Dominion / Q1 2026
Dominion Q1 2026 (May 1): 51 GW data center under contract, $0.95 EPS beats $0.86, $5.02B revenue beats $4.47B; 'accelerating and durable' demand language
Dominion Energy reported Q1 2026 operating EPS $0.95 vs $0.86 consensus, revenue $5.02B vs $4.47B. Commercial sales +8.4% YoY led by data centers; weather-normalized sales +4.3% LTM. Total contracted data center capacity reached ~51 GW as of March 2026, a ~2.5 GW increase from December (~5% QoQ) and more than tripling from 16.5 GW in July 2023. Contract stack: 29.5 GW under SELOA (Substation Engineering Letter of Authorization), 11.1 GW under CLOA (Construction Letter of Authorization), 10.4 GW under ESA (Electric Service Agreement) — ESA tier carries take-or-pay revenue obligation regardless of whether the customer takes service. PJM separately awarded Dominion $5B in transmission projects, the largest ever granted to Dominion Virginia. CFO Steven Ridge: demand is 'accelerating and durable' from 'differentiated high quality, low risk' data center customers. Affirmed 2026 EPS guidance $3.45–$3.69, 5–7% LT growth biased to upper end from 2028.

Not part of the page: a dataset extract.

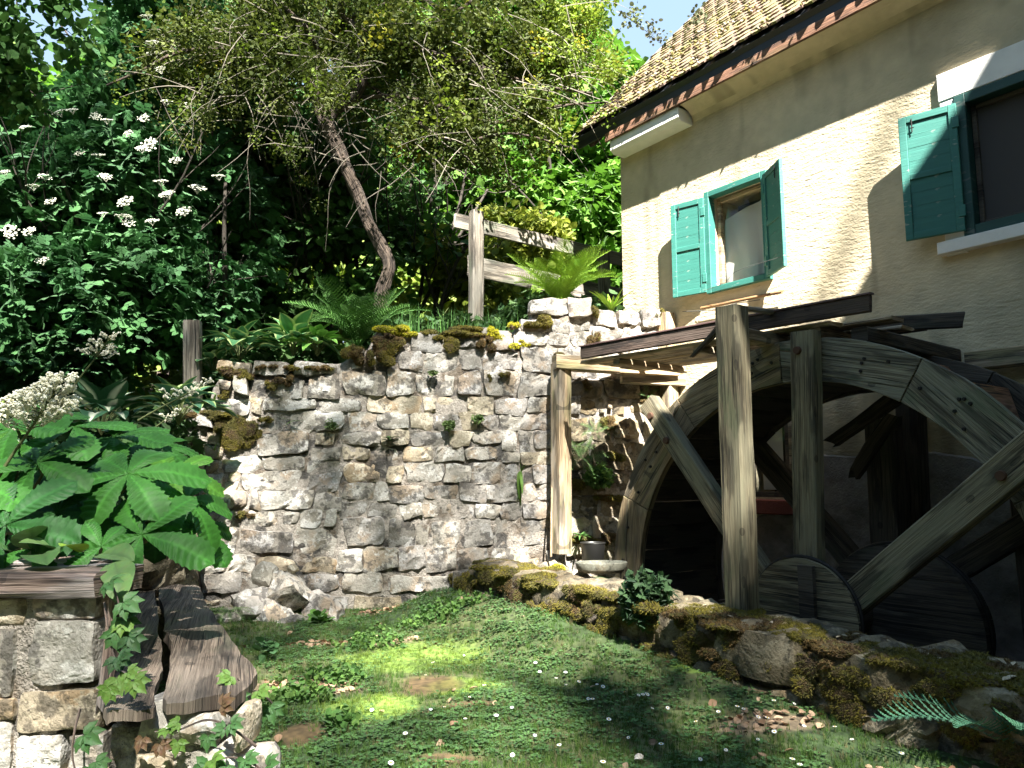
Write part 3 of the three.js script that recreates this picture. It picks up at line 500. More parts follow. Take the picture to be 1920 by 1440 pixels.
// roof
const EO = 0.25, EY = 4.8, PR = 47 * RAD, RS0 = 1.04, RS1 = -6.7;
const onRoof = (s, d, up = 0) => H(s, EY + d * Math.sin(PR) + up * Math.cos(PR), EO - d * Math.cos(PR) + up * Math.sin(PR));
{
  const A = onRoof(RS0 - 0.02, 0.03, -0.05), len = 4.5;
  const roof = part('roof', (() => { const g = new THREE.BoxGeometry(RS0 - RS1 - 0.04, 0.06, len); g.translate(-(RS0 + RS1) / 2, 0, -len / 2); g.rotateX(PR); return place(boxUV(g).translate(0, EY + 0.0, EO - 0.02), 0); })(), M.gutter, house);
  roof.geometry.translate(0, -0.06, 0);
  const back = (() => { const g = new THREE.BoxGeometry(RS0 - RS1 - 0.04, 0.1, len); g.translate(-(RS0 + RS1) / 2, 0, len / 2); g.rotateX(-PR); return place(boxUV(g).translate(0, EY, EO - 2 * len * Math.cos(PR) - 0.02), 0); })();
  part('roof', back, TILES[1], house);
  const variants = [0, 1, 2].map((k) => { const R = rng(60 + k), w = 0.15, L = 0.33, n = 6, pos = [], idx = [], uv = []; // beaver-tail tile, lower end at z = 0 pointing down slope (+z), lying in xz
    const pts = []; for (let i = 0; i <= n; i++) { const x = (i / n - 0.5) * w; pts.push([x, 0.04 * (1 - (2 * i / n - 1) ** 2) + 0.008 * R.s()]); }
    const rows = [0, 1, 2]; const yTop = (x, r) => 0.016 + 0.004 * Math.cos(x * 20) + 0.003 * R.s();
    for (const side of [1, 0]) for (const r of rows) for (const [x, z] of pts) { pos.push(x, side ? yTop(x, r) : 0, r === 0 ? z : -L * r / 2); uv.push(x, z - L * r / 2); }
    const m = n + 1, top = 0, bot = 3 * m;
    for (let r = 0; r < 2; r++) for (let i = 0; i < n; i++) { const a = top + r * m + i; idx.push(a, a + 1, a + m, a + m, a + 1, a + m + 1); const b = bot + r * m + i; idx.push(b, b + m, b + 1, b + 1, b + m, b + m + 1); }
    for (let i = 0; i < n; i++) idx.push(top + i, bot + i, top + i + 1, top + i + 1, bot + i, bot + i + 1);
    for (let r = 0; r < 2; r++) { let a = top + r * m, b = bot + r * m; idx.push(a, a + m, b, b, a + m, b + m); a += n; b += n; idx.push(a, b, a + m, b, b + m, a + m); }
    return toCreasedNormals(geo(pos, uv, idx), 0.6); });
  const R = rng(61), all = [];
  for (let r = 0; r < 29; r++) for (let c = 0; c < 48; c++) {
    const s = RS0 - 0.08 - c * 0.161 - (r % 2) * 0.08 + R.s() * 0.006, d = r * 0.15 + 0.012 + R.s() * 0.01; if (s < RS1) continue;
    const p = onRoof(s, d, 0.012), v = p.clone().sub(camera.position), dist = v.length(); v.applyAxisAngle(V(1, 0, 0), -PITCH);
    const seen = v.z < 0 && Math.abs(v.x / v.z) < 0.69 && Math.abs(v.y / v.z) < 0.52;
    all.push({ p, dist, seen, k: R.i(3), m: R.i(4), tilt: 0.085 + R.s() * 0.04, yaw: R.s() * 0.07 });
  }
  const mat = (t) => new THREE.Matrix4().compose(t.p, new THREE.Quaternion().setFromEuler(new THREE.Euler(0, HTURN, 0)).multiply(new THREE.Quaternion().setFromEuler(new THREE.Euler(PR - t.tilt, t.yaw, 0, 'YXZ'))), V(1, 1, 1));
  const seen = all.filter((t) => t.seen).sort((a, b) => a.dist - b.dist), keep = new Set(seen.slice(0, 300));
  console.log('roof tiles in view', seen.length);
  for (const t of keep) { const m = lightOn(new THREE.Mesh(variants[t.k], TILES[t.m])); m.name = 'roof_tile'; m.applyMatrix4(mat(t)); m.position.sub(at0.get(house)); roof.add(m); }
  for (let q = 0; q < 4; q++) { const l = all.filter((t) => !keep.has(t) && t.m === q).map((t) => variants[t.k].clone().applyMatrix4(mat(t))); if (l.length) { const m = part('upper_tiles', merge(l), TILES[q], roof); m.userData.kind = 'stuff'; } }
  // moss and lichen crumbs on the tile edges
  const crumbs = []; for (let i = 0; i < 1500; i++) { const d = Math.floor(R() * 26) * 0.15 - 0.02 + R.g() * 0.03, s = R.r(-2.6, RS0); if (fbm(s * 2, d * 2, 8, 3) < -0.05) continue; const h = R(); crumbs.push({ p: onRoof(s, d, 0.035 + R() * 0.012), q: anyTurn(R), s: V(R.r(0.6, 1.8), R.r(0.6, 1.4), R.r(0.6, 1.8)), c: h < 0.6 ? rgb(0.2, 0.17, 0.05) : h < 0.85 ? rgb(0.13, 0.09, 0.05) : rgb(0.34, 0.31, 0.24) }); }
  scatter('roof_moss', new THREE.IcosahedronGeometry(0.011, 0), M.fuzz, crumbs, roof);
  // verge board, gutter, soffit board and rafter feet
  const vb = new THREE.BoxGeometry(0.03, 0.12, 4.4); vb.deleteAttribute('uv'); vb.translate(0, 0, -2.2); vb.rotateX(PR); vb.translate(-RS0 - 0.012, EY - 0.05, EO - 0.02); part('verge_board', place(boxUV(vb)), M.timberGrey, house);
  const bar = (name, y, h, o, d, mat, s0 = RS0 - 0.01) => part(name, place(boxUV(boxAt(s0 + 6.7, h, d, V(-s0 + (s0 + 6.7) / 2, y, o)))), mat, house);
  bar('fascia_board', 4.728, 0.135, 0.2, 0.03, M.gutter);
  bar('frieze_board', 4.614, 0.09, 0.212, 0.028, M.redBoard, 0.6); { const cv = new THREE.Shape(); cv.moveTo(0, 4.46); cv.quadraticCurveTo(0.04, 4.56, 0.195, 4.575); cv.lineTo(0.195, 4.66); cv.lineTo(0, 4.66); const cw = new THREE.ExtrudeGeometry(cv, { depth: 6.32, bevelEnabled: false, curveSegments: 10 }); cw.rotateY(-Math.PI / 2); cw.translate(6.698, 0, 0.003); part('eaves_cove', place(boxUV(cw)), M.stucco, house); }
  for (let i = 0; i < 8; i++) { const s = 0.9 - i * 0.9; part('rafter_foot', beam(H(s, EY - 0.1, EO - 0.1), onRoof(s, 0.9, -0.16), 0.08, 0.1), M.soffit, house); }
  // plaster return under the eaves at the corner
  const pr = new THREE.Shape(); pr.moveTo(0, 0); pr.lineTo(0.15, 0); pr.lineTo(0.19, 0.03); pr.lineTo(0.19, 0.12); pr.lineTo(0, 0.12);
  const cg = new THREE.ExtrudeGeometry(pr, { depth: 0.9, bevelEnabled: true, bevelSize: 0.006, bevelThickness: 0.006, bevelSegments: 1 }); cg.rotateY(-Math.PI / 2); cg.translate(0.35, 4.44, 0.002); part('cornice', place(boxUV(cg)), M.white, house);
}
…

Dominion Energy Q1 2026 earnings (Investing.com) ↗
Why it matters
This is the supply-side companion to yesterday's $725B hyperscaler capex sweep. The 51 GW contracted figure is the largest single-utility data center book in the country and the cleanest validation that hyperscaler capex is landing physically in PJM-East. Contract-stack discipline matters: SELOA → CLOA → ESA is a maturity ladder, and ESA carries take-or-pay — i.e., Dominion is not absorbing speculative load. Useful for the firm-equivalent-mw-underwrite.md framework: the SELOA / CLOA / ESA progression is exactly the kind of contract maturity tagging the de-rate calculator needs to model — a 30 GW SELOA pipeline doesn't underwrite the same way as a 10 GW ESA book. Add a row to virginia-data-center-legislation-2026.md showing that 51 GW contracted is the denominator the legislature is fighting over in the HB 1393 / SB 253 cost-shift mechanism (next item). Also: Dominion's contracted-capacity disclosure cadence (quarterly, with ~5% QoQ growth) is something the regulatory-knowledge-graph should ingest as a structured-data feed — every other utility serving hyperscalers is going to be pressured to disclose at the same granularity by mid-2026.